Flash forward 19 years after the “very Toronto” misadventure of Toronto Unlimited:
I was chatting with a colleague (hi JB!). He was about to travel to Toronto for our on-site and he left sightseeing plans until the last moment. I joked that our city motto is “Toronto: It Sneaks Up On Ya!“
And then I remembered – we had a real-life motto that was just as bad. “Toronto: unlimited”. But I couldn’t find an example of the logo. Nowhere in Google Images or Google search. Did I dream the whole thing? Am I actually an Alzheimer-addled Uzbekistani septuagenarian who’s hallucinated a whole life as a Torontonian? (JB, if you can hear me, send help!)
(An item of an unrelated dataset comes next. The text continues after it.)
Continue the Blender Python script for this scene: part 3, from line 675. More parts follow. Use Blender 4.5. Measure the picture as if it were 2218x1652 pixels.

It felt like the whole episode was wiped from the Internet
I put my sleuthing skills to good use and compiled what archived data was available into this page. So that everyone may know: no matter how badly you messed up at work today, it’s still nowhere as bad as

P.S.
I got a kick from knowing that, when it comes to Toronto Unlimited, I’m on the same page as JT Singh – the mastermind behind Pyongyang’s tourism brand.

Postscript
A Redditor brought to my attention Ottawa’s old tourism slogan:
Ottawa: technically beautiful
$200,000 went into developing this slogan. And with feedback like “If I called my daughter technically beautiful, she’d hit me.” I have to say that this one is worse than Toronto’s.
Another honourable mention is New Brunswick’s old license-plate slogan:
“Be … in this place”
When it comes to the Branding world, the people doing Tourism Branding are wading in the kiddie pool compared to the people doing Pepsi’s “Grinning Idiot Rebrand” – who are plunging into the ocean’s abyss.